Beazley warns over boardroom cyber risk focus

Boardroom focus on cyber risk appears to be diminishing, according to Beazley in its latest Risk & Resilience report, Spotlight on: Cyber & Technology Risks 2023.

The data shows how perceptions around cyber and technology risks, from ransomware and other cyber-attacks to the threats posed by AI, are changing the global business risk landscape.

According to the report, the economic impact of cybercrime on business across the globe continues to reach new levels, with the cost predicted to reach US$10.5 trillion by 2025, a 300% increase since 2015. Yet, it adds, the perceived threat of cyber risk to global business leaders peaked in 2021 (34%) and over the past two years, the risk perception has dropped (27%). In 2024, it is predicted to remain at 27% while business preparedness for this risk continues to decline.
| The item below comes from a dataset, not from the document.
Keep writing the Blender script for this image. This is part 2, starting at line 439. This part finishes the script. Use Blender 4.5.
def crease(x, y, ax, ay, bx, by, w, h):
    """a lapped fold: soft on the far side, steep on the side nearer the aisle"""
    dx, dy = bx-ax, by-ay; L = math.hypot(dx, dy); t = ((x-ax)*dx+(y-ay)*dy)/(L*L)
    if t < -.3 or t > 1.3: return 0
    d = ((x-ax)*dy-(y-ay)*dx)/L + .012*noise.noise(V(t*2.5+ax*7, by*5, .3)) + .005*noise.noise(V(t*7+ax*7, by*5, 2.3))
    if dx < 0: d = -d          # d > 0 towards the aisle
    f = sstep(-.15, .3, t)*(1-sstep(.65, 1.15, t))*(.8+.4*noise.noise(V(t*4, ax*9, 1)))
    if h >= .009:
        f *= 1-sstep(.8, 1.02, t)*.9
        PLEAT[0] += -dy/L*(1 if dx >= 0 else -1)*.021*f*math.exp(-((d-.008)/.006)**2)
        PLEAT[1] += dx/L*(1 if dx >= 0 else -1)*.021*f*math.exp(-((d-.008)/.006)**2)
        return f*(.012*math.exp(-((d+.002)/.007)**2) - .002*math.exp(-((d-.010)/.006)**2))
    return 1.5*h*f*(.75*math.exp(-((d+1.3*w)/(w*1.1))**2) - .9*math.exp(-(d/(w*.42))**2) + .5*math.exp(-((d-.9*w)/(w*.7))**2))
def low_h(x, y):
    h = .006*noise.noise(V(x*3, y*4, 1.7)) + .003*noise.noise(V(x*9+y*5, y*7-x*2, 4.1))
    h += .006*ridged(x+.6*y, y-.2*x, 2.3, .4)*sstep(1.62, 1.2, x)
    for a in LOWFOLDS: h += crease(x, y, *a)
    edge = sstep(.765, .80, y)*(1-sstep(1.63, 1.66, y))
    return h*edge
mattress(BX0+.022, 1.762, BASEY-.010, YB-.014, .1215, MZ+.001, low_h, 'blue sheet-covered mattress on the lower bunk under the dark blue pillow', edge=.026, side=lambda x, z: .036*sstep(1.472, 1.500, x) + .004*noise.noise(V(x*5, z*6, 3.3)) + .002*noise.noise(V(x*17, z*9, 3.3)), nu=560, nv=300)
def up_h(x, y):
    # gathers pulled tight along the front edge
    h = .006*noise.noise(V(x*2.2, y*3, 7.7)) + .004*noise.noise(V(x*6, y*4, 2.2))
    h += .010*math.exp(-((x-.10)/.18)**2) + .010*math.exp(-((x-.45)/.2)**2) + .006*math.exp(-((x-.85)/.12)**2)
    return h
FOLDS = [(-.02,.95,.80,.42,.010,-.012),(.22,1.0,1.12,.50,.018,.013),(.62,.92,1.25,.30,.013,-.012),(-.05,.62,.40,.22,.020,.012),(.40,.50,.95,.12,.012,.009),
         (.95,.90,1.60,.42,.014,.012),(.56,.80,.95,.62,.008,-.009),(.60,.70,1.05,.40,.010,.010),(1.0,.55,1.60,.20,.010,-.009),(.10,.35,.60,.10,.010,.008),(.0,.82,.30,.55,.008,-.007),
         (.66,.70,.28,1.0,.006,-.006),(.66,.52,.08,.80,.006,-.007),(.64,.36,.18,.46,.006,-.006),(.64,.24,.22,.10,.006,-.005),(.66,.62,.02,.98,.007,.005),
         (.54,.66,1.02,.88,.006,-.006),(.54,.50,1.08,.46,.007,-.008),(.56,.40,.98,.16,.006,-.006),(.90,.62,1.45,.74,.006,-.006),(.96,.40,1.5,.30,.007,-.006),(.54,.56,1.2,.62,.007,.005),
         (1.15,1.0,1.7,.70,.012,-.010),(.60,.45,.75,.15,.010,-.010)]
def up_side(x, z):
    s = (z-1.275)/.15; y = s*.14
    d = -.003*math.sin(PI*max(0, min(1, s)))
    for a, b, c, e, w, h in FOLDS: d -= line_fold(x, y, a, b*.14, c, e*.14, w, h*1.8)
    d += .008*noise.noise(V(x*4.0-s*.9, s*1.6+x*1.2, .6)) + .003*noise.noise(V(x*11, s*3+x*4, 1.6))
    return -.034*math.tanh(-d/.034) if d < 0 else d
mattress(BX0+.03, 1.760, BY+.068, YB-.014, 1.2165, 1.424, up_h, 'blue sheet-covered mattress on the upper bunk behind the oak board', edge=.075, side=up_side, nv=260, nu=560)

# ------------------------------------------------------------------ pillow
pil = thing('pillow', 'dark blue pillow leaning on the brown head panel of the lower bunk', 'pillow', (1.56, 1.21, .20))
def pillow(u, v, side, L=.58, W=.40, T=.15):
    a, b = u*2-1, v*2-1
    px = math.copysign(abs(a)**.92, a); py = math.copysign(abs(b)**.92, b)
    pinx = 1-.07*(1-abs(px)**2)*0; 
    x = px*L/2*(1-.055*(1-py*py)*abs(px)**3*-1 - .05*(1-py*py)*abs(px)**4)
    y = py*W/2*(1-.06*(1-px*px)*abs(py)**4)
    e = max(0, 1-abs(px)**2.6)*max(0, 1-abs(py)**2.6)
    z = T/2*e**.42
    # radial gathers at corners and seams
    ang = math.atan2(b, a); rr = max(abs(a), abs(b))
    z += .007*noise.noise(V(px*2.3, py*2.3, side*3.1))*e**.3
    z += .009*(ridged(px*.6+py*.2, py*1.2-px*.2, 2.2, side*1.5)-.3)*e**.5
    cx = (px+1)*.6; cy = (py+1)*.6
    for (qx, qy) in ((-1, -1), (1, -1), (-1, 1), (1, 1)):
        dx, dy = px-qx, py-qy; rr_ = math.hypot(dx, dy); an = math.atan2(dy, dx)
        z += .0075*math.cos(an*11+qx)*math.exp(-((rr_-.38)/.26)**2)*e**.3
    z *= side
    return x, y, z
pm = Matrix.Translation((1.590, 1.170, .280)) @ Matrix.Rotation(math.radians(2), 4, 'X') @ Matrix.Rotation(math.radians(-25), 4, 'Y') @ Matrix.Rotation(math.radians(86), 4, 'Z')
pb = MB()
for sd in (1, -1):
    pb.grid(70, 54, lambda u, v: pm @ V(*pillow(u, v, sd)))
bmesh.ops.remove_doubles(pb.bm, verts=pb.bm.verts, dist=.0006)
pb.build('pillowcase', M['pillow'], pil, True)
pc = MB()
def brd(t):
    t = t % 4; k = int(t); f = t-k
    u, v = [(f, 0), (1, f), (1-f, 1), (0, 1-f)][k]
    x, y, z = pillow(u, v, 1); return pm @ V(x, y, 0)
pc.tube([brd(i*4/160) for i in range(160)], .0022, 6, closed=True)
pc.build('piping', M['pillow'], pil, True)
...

As cyber fears decrease, the technological risk landscape has fragmented, with executives nearly as concerned about the perceived threat posed by disruptive new technologies, such as AI, as the risk of cybercrime, according to Beazley. Failing to keep pace with technology and adapting to new innovations is an issue that 26% of global business leaders identified as their key technological concern, yet resilience to this threat is on the decline and more than a fifth (21%) of all businesses feel they cannot maintain the pace of change.

Leaders are also turning their attention to other concerns such as the risk of theft of their intellectual property (IP) with 24% of business leaders ranking it as their top risk in 2023, more than double what it was in 2021 (11%). IP theft has also become the cyber and technology risk for which businesses across the world feel least prepared, with more than one in four businesses (26%) reporting they feel ill-equipped to mitigate this risk.

Paul Bantick, group head of Cyber Risks, Beazley said: “Business leaders are finding it a struggle to keep up with the constantly evolving cyber threat. But worryingly they appear less concerned by cyber risk than a couple of years ago. This could be because they have been lulled into a false sense of security as the war in Ukraine led to a temporary reduction in the ransomware threat level when a number of cyber gangs splintered, but this situation is only temporary and should not be viewed as the new normal.”

“The emergence of AI and other tech innovations as well as the increase in concerns over IP theft are now front of mind for many business leaders globally,” he added. “These threats are fast evolving and unfamiliar, with many companies being caught on the back-foot when dealing with the risk.”